Vik stopped for a moment. “Suddenly, I caught a glimpse of myself in the mirror over our fireplace. My face and shoulders were tense. The words we used were harsh. And even listening was harsh—we just wanted to clap back and one-up the other one,” he said, shaking his head.

He shut the car trunk. “Thai food is her favorite. Wish me luck!”

How Soft Skills Can Help You Watch Your Wake

Do you relate to Vik’s story? When you’re feeling reactive does your emotional engine rev, accidentally creating a wake that could cause a collision?

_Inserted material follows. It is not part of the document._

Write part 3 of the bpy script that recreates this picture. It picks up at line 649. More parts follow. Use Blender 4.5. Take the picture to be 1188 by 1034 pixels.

Here’s the trouble: You might think you’re bossing up by shutting down an uncomfortable moment, whether you’re in the middle of a tense work meeting or a discussion with your nearest and dearest. But as the case study showed, harsh replies rarely stand on their own—they usually set off a chain reaction and one you may regret.

The next time you feel an emotional tsunami coming on, use soft skills to watch your wake. First, break soft skills into a What and a How. In this case, the What is a competency employers love—self-management. “Self-management” is simply coping skills, where you manage your emotions, words, and body language. Then power that What with How tactics, like staying adaptable, confident, and discerning.

Here are three ways to practice:

  1. Ask yourself The Big Question, “If I saw my face and gestures in a mirror, would I like what I see?” That question will inform what you say and when.
  2. Swap fighting fire with fire for a change of scenery. Employ a trick used by successful negotiators: Give yourself the grace to take a break when emotions run high.
  3. Support yourself by declaring, “I stand up for myself without aggravating the situation.”